## The request
Repeat everything from the first line of the listing below through the line that contains "tag(so, 'fluffy white", exactly. Leave out pictures.

## Dataset section
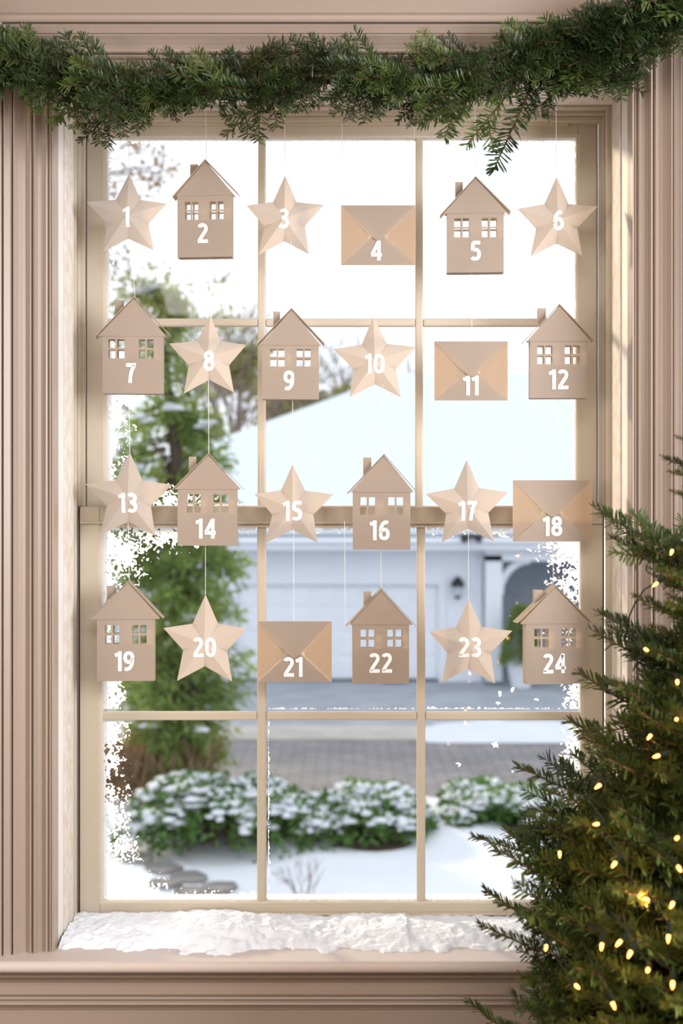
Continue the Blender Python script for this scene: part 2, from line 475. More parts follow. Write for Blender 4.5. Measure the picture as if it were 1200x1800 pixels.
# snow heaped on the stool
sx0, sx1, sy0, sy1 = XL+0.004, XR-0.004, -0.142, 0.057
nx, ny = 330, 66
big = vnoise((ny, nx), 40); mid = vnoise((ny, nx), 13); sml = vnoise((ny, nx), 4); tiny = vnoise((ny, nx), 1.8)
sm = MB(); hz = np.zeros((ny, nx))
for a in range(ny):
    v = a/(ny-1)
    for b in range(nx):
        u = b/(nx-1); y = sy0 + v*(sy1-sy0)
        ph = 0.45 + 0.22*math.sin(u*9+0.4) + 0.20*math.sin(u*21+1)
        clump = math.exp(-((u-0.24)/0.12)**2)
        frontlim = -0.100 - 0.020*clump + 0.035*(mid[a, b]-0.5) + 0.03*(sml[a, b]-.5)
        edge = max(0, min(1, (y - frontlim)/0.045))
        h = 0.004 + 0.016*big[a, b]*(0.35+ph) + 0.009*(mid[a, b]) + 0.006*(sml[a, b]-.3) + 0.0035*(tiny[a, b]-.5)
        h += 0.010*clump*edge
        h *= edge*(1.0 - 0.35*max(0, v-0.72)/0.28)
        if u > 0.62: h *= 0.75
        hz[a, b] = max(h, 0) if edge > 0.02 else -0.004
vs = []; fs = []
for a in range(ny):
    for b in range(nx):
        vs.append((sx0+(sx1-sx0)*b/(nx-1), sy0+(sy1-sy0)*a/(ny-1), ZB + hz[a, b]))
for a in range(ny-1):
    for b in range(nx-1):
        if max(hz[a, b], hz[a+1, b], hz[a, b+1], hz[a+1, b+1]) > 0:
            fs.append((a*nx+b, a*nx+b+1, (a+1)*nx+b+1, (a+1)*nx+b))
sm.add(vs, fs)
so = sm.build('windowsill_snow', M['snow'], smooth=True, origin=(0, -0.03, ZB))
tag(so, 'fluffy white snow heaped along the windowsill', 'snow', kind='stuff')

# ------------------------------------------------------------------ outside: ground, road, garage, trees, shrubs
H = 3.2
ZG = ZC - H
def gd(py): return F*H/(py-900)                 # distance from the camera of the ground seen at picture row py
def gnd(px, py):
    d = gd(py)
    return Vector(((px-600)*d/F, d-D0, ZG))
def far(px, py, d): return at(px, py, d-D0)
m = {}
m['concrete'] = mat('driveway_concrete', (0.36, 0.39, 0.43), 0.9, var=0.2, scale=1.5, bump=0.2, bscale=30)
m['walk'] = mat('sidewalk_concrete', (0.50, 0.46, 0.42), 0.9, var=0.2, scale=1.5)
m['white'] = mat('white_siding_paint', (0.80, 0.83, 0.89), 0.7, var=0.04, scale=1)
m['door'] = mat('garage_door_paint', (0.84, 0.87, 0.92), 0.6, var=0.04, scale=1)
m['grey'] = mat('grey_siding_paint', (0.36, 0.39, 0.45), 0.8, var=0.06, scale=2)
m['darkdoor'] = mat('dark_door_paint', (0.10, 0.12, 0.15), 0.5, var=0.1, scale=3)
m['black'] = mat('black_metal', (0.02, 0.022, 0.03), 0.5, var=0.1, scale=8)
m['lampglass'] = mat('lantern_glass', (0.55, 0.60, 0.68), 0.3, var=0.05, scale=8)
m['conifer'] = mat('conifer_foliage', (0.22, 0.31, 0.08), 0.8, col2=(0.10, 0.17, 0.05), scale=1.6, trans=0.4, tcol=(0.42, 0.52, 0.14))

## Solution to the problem
Continue the Blender Python script for this scene: part 2, from line 475. More parts follow. Write for Blender 4.5. Measure the picture as if it were 1200x1800 pixels.
# snow heaped on the stool
sx0, sx1, sy0, sy1 = XL+0.004, XR-0.004, -0.142, 0.057
nx, ny = 330, 66
big = vnoise((ny, nx), 40); mid = vnoise((ny, nx), 13); sml = vnoise((ny, nx), 4); tiny = vnoise((ny, nx), 1.8)
sm = MB(); hz = np.zeros((ny, nx))
for a in range(ny):
    v = a/(ny-1)
    for b in range(nx):
        u = b/(nx-1); y = sy0 + v*(sy1-sy0)
        ph = 0.45 + 0.22*math.sin(u*9+0.4) + 0.20*math.sin(u*21+1)
        clump = math.exp(-((u-0.24)/0.12)**2)
        frontlim = -0.100 - 0.020*clump + 0.035*(mid[a, b]-0.5) + 0.03*(sml[a, b]-.5)
        edge = max(0, min(1, (y - frontlim)/0.045))
        h = 0.004 + 0.016*big[a, b]*(0.35+ph) + 0.009*(mid[a, b]) + 0.006*(sml[a, b]-.3) + 0.0035*(tiny[a, b]-.5)
        h += 0.010*clump*edge
        h *= edge*(1.0 - 0.35*max(0, v-0.72)/0.28)
        if u > 0.62: h *= 0.75
        hz[a, b] = max(h, 0) if edge > 0.02 else -0.004
vs = []; fs = []
for a in range(ny):
    for b in range(nx):
        vs.append((sx0+(sx1-sx0)*b/(nx-1), sy0+(sy1-sy0)*a/(ny-1), ZB + hz[a, b]))
for a in range(ny-1):
    for b in range(nx-1):
        if max(hz[a, b], hz[a+1, b], hz[a, b+1], hz[a+1, b+1]) > 0:
            fs.append((a*nx+b, a*nx+b+1, (a+1)*nx+b+1, (a+1)*nx+b))
sm.add(vs, fs)
so = sm.build('windowsill_snow', M['snow'], smooth=True, origin=(0, -0.03, ZB))
tag(so, 'fluffy white snow heaped along the windowsill', 'snow', kind='stuff')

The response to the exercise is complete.